In this case, the actual structural logic of your sentence demands a noun, so something like:

 

  Mon trait de caractère principal est l'extraversion.

 

If you want to use an adjective, then you need to add a clause so that the adjective has "somewhere to go" in the sentence, e.g.:

 

  Mon trait de caractère principal est que je suis extravertie.

 

In the second case, you can actually simplify it and just say je danse le flamenco (or "du flamenco" -- I think either would work here). Why? Well, basically because that's how it is -- whether and which preposition is used with a particular verb is largely a matter of habit (just as in other languages). So it's generally advisable to look the verb up in a dictionary to find out what structures are used.

 

As you rightly guessed, you practically always need some article or other ("un", "le", "du"...) before a noun-- you can't just use a "bare" noun as in English, Spanish etc.

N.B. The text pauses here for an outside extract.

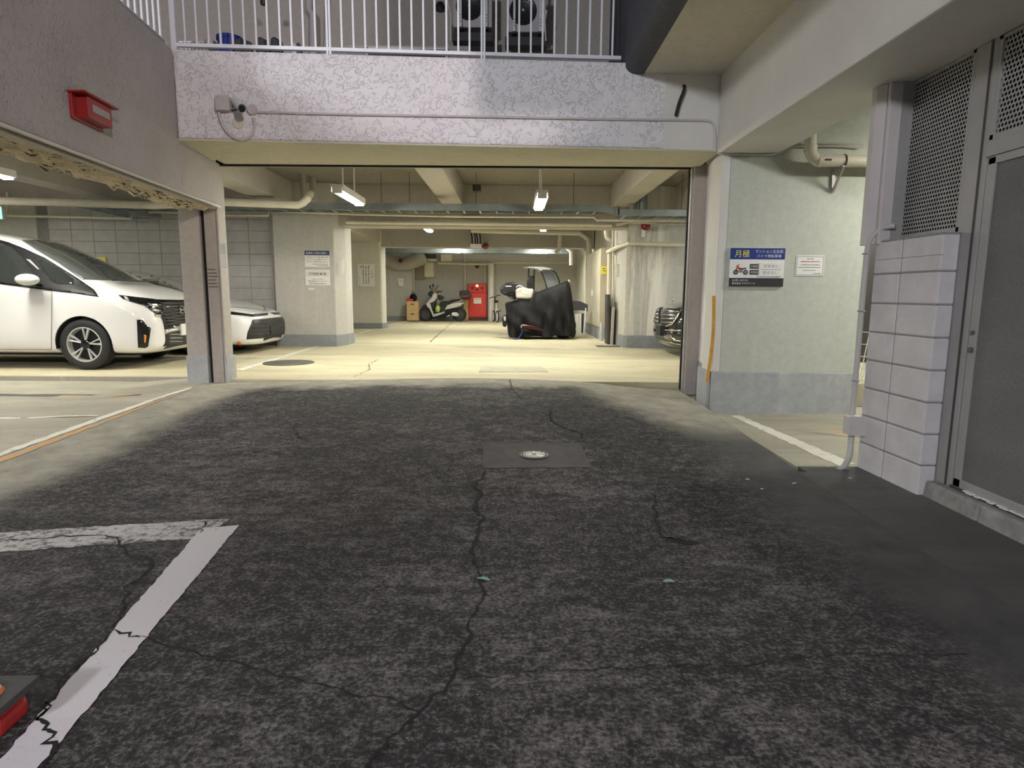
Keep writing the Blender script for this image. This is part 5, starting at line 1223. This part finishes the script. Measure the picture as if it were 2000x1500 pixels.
# cardboard boxes with a black bag on top
B = SC(22.1, 750, 400, 4.444)
zf_ = GI(0, 22.4)
def cbox(c0, c1, lab, dep=.45):
    (x0, z0), (x1, z1) = B(c0, c1); t = thing('cardboard_box', lab, 'box', ((x0+x1)/2, 22.1, z0))
    MB().box(x0, x1, 22.1, 22.1+dep, z0, z1).build('carton', 'card', t, bevel=.006)
    MB().box((x0+x1)/2-.05, (x0+x1)/2+.05, 22.094, 22.1, (z0+z1)/2+.04, (z0+z1)/2+.075).build('hand_hole', 'black', t); return t
cbox((198, 918), (297, 838), 'upper cardboard box of the stack beside the scooter'); cbox((198, 1005), (297, 919), 'lower cardboard box of the stack beside the scooter')
p = at(750+255/4.444, 400+800/4.444, 22.35); bg = thing('black_bag', 'black bag lying on the cardboard box stack', 'bag', (p.x, p.y, p.z-.17))
MB().ball((p.x, p.y, p.z-.02), .13, .12, .14, 16, 8).build('bag_body', 'cloth_k', bg, smooth=True); MB().torus((p.x, p.y, p.z+.14), (0,1,0), .04, .012, 14, 5).build('bag_handle', 'cloth_k', bg, smooth=True)
p = at(750+228/4.444, 400+822/4.444, 22.17); tag(MB().ball((p.x-.02, p.y, p.z-.02), .14, .06, .05, 12, 6).build('red_white_pouch', 'red', smooth=True), 'red and white pouch on the cardboard box stack', 'pouch')
(x0, z0), (x1, z1) = A((1030, 1055), (1125, 655)); tag(MB().box(x0, x1, 22.85, 22.95, zf_, z1).build('cardboard_sheet', 'card', bevel=.004), 'flattened cardboard leaning behind the scooter tail', 'cardboard')
# scooter
sc_ = thing('scooter', 'silver and black scooter with top box parked before the back wall', 'scooter', (A1(620, 1000).x, 22.4, zf_))
def sp(name, pts, hw, mat, bevel=.02, yc=22.4): return MB().prismy(A(*pts), yc-hw, yc+hw).build(name, mat, sc_, bevel=bevel)
for cx, cy in ((320, 925), (975, 935)):
    c = A1(cx, cy); c.z = zf_+.25; 
    ty = MB().lathe([(.16, .05), (.23, .055), (.25, .03), (.25, -.03), (.23, -.055), (.16, -.05)], c, (0, 1, 0), 28).build('tyre', 'rubber', sc_, smooth=True)
    MB().lathe([(0, -.03), (.05, -.05), (.16, -.045), (.165, .045)], c, (0, 1, 0), 20).build('wheel_hub', 'dark', ty, smooth=True)
sp('front_mudguard', ((225,830),(260,770),(330,740),(400,790),(420,860),(360,830),(280,830)), .09, 'black_pl')
sp('fork', ((300,900),(345,900),(420,720),(385,710)), .06, 'black_pl')
sp('leg_shield', ((330,720),(400,690),(445,830),(480,930),(700,880),(700,910),(560,965),(470,990),(440,920),(400,830),(350,780)), .19, 'silver')
sp('front_cowl', ((345,705),(430,620),(480,510),(540,520),(550,600),(500,680),(420,720)), .17, 'silver')
sp('inner_shield', ((420,715),(500,680),(540,600),(480,900),(450,830)), .16, 'black_pl')
sp('head_unit', ((360,540),(400,490),(480,500),(470,580),(420,600),(380,585)), .14, 'black_pl')
sp('dash_cowl', ((545,570),(600,560),(680,590),(650,660),(600,665),(560,630)), .12, 'black_pl')
sp('windshield', ((480,470),(560,360),(580,362),(510,480)), .16, 'glass_g', .004)
sp('footboard', ((470,915),(690,870),(700,900),(560,960),(480,960)), .16, 'black_pl')
sp('frame_body', ((420,900),(610,900),(830,800),(950,830),(950,930),(820,960),(700,1000),(450,1030)), .13, 'black')
sp('seat', ((610,690),(660,680),(760,680),(840,650),(960,640),(1010,660),(900,690),(800,720),(720,790),(640,800),(600,760)), .14, 'rubber', .04)
sp('under_seat', ((590,760),(640,790),(700,790),(690,850),(610,880)), .13, 'black_pl')
sp('tail_cowl', ((690,845),(740,760),(860,720),(1060,705),(1070,715),(1000,770),(900,805),(780,830)), .15, 'silver', .03)
sp('rear_carrier', ((880,700),(1010,670),(1090,650),(1090,660),(1010,685),(890,715)), .08, 'silver', .005)
bxp = sp('top_box', ((975,490),(1000,475),(1150,475),(1195,520),(1210,580),(1190,625),(1040,650),(1000,620),(980,560)), .2, 'black_pl', .06)
MB().prismy(A((1000,575),(1100,575),(1190,560),(1190,590),(1090,610),(1005,600)), 22.19, 22.61).build('lens_band', 'red_d', bxp, bevel=.03)
sp('engine_cover', ((820,915),(850,895),(940,900),(970,940),(960,975),(890,975),(830,960)), .17, 'white_pl', .03)
sp('exhaust', ((720,980),(780,945),(800,950),(760,990)), .17, 'silver', .01)
sp('tail_light', ((1000,790),(1020,790),(1060,870),(1090,920),(1060,900),(1030,850)), .08, 'black_pl', .01)
sp('side_stand', ((805,980),(825,975),(825,1050),(812,1050)), .015, 'iron', .002, 22.28)
b = MB()
for s in (-1, 1): b.tube([A1(520, 520)+Vector((0, s*.05, 0)), A1(560, 500)+Vector((0, s*.25, 0)), A1(610, 490)+Vector((0, s*.36, 0))], .016, 8)
b.build('handlebar', 'black_pl', sc_, smooth=True)
MB().tube([A1(560,500,22.15), A1(480,480,22.1), A1(560,485,22.05)], .012, 6).build('brake_lever', 'red', sc_)
for s, (a, b_) in ((-1, (398, 400)), (1, (460, 375))):
    c = A1(a, b_, 22.4+.3*s); m_ = MB().ball((c.x, c.y, c.z), .03, .05, .06, 12, 8).build('mirror', 'black_pl', sc_, smooth=True); MB().tube([c, A1(450, 480, 22.4+.2*s)], .01, 6).build('mirror_stalk', 'black_pl', m_)
p = A1(550, 830, 22.2); tag(MB().ball((p.x, p.y, p.z), .09, .09, .13, 14, 8).build('shopping_bag', 'green_bag', smooth=True), 'green and white plastic bag hanging at the scooter leg shield', 'bag')
# small bicycle seen from behind
bi = thing('bicycle', 'small cream bicycle seen end on right of the white down pipe', 'bicycle', (A1(1690, 1060, 22.6).x, 22.6, zf_))
def bt(name, pts, r, mat): return MB().tube([at(800+a/10, 520+b/10, y) for a, b, y in pts], r, 8).build(name, mat, bi, smooth=True)
for cx, y, dx in ((1640, 22.55, -.05), (1715, 22.0, .03)):
    c = A1(cx, 960, y); c.z = zf_+.2; ax = Vector((1, .25, 0)); ty = MB().torus(c, ax, .19, .022, 28, 8).build('tyre', 'rubber', bi, smooth=True)
    MB().torus(c, ax, .165, .012, 24, 6).build('rim', 'alu', ty, smooth=True)
    b = MB()
    for k in range(8):
        t_ = PI*k/8; u_ = Vector((-.24, .97, 0))*math.cos(t_)*.16+Vector((0, 0, 1))*math.sin(t_)*.16; b.bar(c-u_, c+u_, .004, .004)
    b.build('spokes', 'alu', ty)
bt('frame', [(1680,720,22.15),(1690,790,22.10),(1685,900,22.10)], .022, 'locker'); bt('frame', [(1690,800,22.10),(1725,880,22.00),(1720,950,21.95)], .018, 'locker'); bt('frame', [(1690,800,22.15),(1650,880,22.55),(1640,950,22.55)], .018, 'locker')
bt('seat_post', [(1690,710,22.10),(1688,790,22.10)], .016, 'alu'); bt('stem', [(1668,600,22.55),(1668,660,22.57),(1672,760,22.60)], .018, 'black_pl')
bt('handlebar', [(1560,625,22.55),(1610,605,22.53),(1665,600,22.53),(1720,572,22.53),(1775,562,22.55)], .016, 'black_pl')
p = A1(1695, 690, 22.05); MB().ball((p.x, p.y, p.z), .08, .13, .045, 14, 8).build('saddle', 'rubber', bi, smooth=True)
bt('pedal', [(1700,900,22.05),(1785,860,22.05)], .018, 'black_pl')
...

So in this case you would indeed say "de la bonne cuisine".

 

The second mistake is a little trickier, but has to do with a special property of the preposition "de", that it can't usually apply to more than one noun. So you need to repeat it and say "...de France ou d'Afrique". As I say, this is a special property of "de". With most other prepositions, you don't need to repeat, e.g. "pour la France et l'Afrique" = "for France and Africa". The prepositions "à" and "en" generally behave like "de" and need repetition, whereas other prepositions generally don't.

 

The last one is also tricky. You've probably learnt that in general, you need to use the article before country names. So you would generally say "La France", "Le Canada", "Le Viêt Nam" etc. BUT, when preceded by "de", it's common to omit the article (as you did with "France" and "Afrique") with a FEMININE country. But with a masculine country, the article is retained, so that you end up with "du Viêt Nam". Again, I can't really offer much of a logical explanation for this-- it's "just the way it is"...!

 

Unfortunately, these are really corner cases that come with practice. It's not clear to me that you have a problem with nouns, adjectives etc in general-- you just need to keep practising these more tricky cases.